Grundsatz: Arbeiten im Ausland ist möglich – aber nicht grenzenlos
Arbeitnehmer dürfen nicht automatisch von überall auf der Welt arbeiten. Ob dies zulässig ist, hängt ab von:
- Arbeitsvertraglichen Regelungen (Arbeitsort, Homeoffice-Klauseln)
- Sozialversicherungsrecht (welches Land ist zuständig?)
- Steuerrechtlichen Aspekten (Einkommensteuer, Betriebsstätte)
- Arbeitsrecht des Gastlandes (z. B. Arbeitszeit, Kündigungsschutz, Urlaubsanspruch)
Was muss ich als Arbeitgeber in der Lohnabrechnung beachten?
- Lohnsteuerpflicht: Arbeitnehmer können steuerpflichtig im Ausland werden, wenn sie länger dort arbeiten (§ 1 EStG, Doppelbesteuerungsabkommen).
- Betriebsstättenrisiko: Durch längere Tätigkeit im Ausland kann eine steuerliche Betriebsstätte entstehen – mit zusätzlichen Abgabepflichten.
- Vergütung in Fremdwährung: Bei längeren Auslandsaufenthalten müssen Wechselkurse berücksichtigt werden.
Sozialversicherung: Welches Land ist zuständig?
- EU-/EWR-Staaten und Schweiz: Nach der VO (EG) 883/2004 gilt grundsätzlich das Sozialversicherungsrecht des Beschäftigungslandes.
- Ausnahme: Mit einer A1-Bescheinigung bleibt der Arbeitnehmer bis zu 24 Monate in der deutschen Sozialversicherung.
- Drittstaaten: Hier gelten bilaterale Sozialversicherungsabkommen oder, wenn keine bestehen, die nationalen Gesetze. Arbeitgeber riskieren doppelte Beitragspflichten.
Arbeitsrechtliche Vorgaben
- Geltung deutschen Arbeitsrechts: Bleibt grundsätzlich bestehen, wenn der Arbeitsvertrag deutschem Recht unterliegt (Art. 8 Rom-I-VO).
- Zusätzliches ausländisches Recht: Bei längeren Aufenthalten können zwingende lokale Arbeitnehmerschutzrechte gelten (z. B. Mindestlohn, Arbeitszeiten, Kündigungsfristen).
- Mitbestimmung: Betriebsräte haben ggf. Mitspracherechte bei der Einführung von Workation-Regelungen.
Zeitliche Einschränkungen
- Kurzfristig: Workation bis zu einigen Wochen ist oft unproblematisch, wenn A1-Bescheinigung vorliegt und Doppelbesteuerung vermieden wird.
- Mittelfristig (mehrere Monate): Erhöhtes Risiko für Steuerpflicht im Ausland und Wechsel der Sozialversicherung.

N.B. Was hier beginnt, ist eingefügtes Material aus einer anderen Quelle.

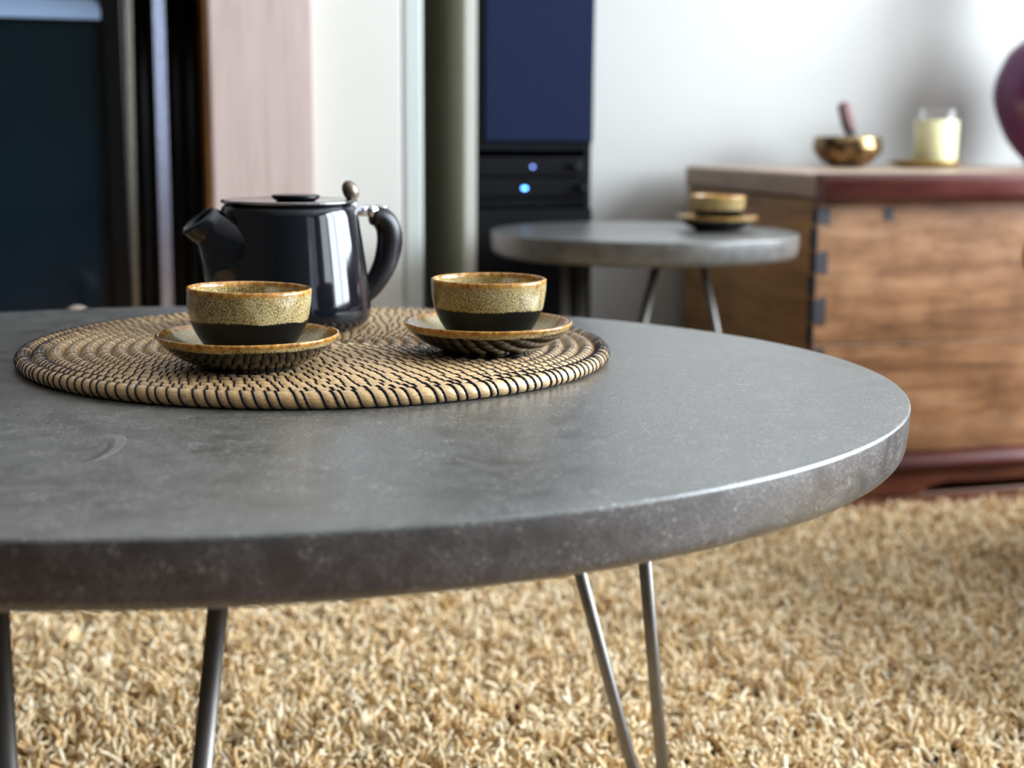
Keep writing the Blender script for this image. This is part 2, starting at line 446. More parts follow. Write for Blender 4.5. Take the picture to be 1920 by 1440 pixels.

- Langfristig (über 183 Tage pro Jahr): Arbeitnehmer gelten in vielen Ländern als steuerlich ansässig; deutsches Steuer- und Sozialversicherungsrecht tritt zurück.
Konsequenzen bei Überschreitungen
- Doppelte Sozialversicherungsbeiträge oder Verlust des Versicherungsschutzes
- Nachforderungen von Steuern und Abgaben durch ausländische Behörden
- Strafen bei fehlender A1-Bescheinigung (z. B. Bußgelder bei Prüfungen)
- Arbeitsrechtliche Konflikte durch Anwendung fremden Rechts
- Betriebsstättenrisiko: Unerwartete Steuerpflichten des Unternehmens im Ausland
Rechtliche Grundlagen im Überblick
- § 1 EStG – Steuerpflicht bei Wohnsitz oder gewöhnlichem Aufenthalt
- VO (EG) 883/2004 – Sozialversicherung innerhalb der EU
- Art. 8 Rom-I-VO – Vertragsrecht und anwendbares Arbeitsrecht
- § 106 GewO – Direktionsrecht des Arbeitgebers (Arbeitsort)
- § 17 SGB IV – A1-Bescheinigung bei vorübergehender Auslandstätigkeit
- Doppelbesteuerungsabkommen (DBA) – zur Vermeidung doppelter Steuerpflicht
Fazit
Arbeitnehmer dürfen nicht grenzenlos von überall aus in der Welt arbeiten. Für Arbeitgeber sind klare Regelungen, die Berücksichtigung von Steuerrecht, Sozialversicherung und Arbeitsrecht sowie die Beantragung einer A1-Bescheinigung unerlässlich. Überschreiten Arbeitnehmer zeitliche Grenzen, drohen hohe Nachzahlungen und rechtliche Risiken. Deshalb sollten Arbeitgeber Workation und Remote-Work im Ausland immer vertraglich regeln und rechtlich prüfen lassen.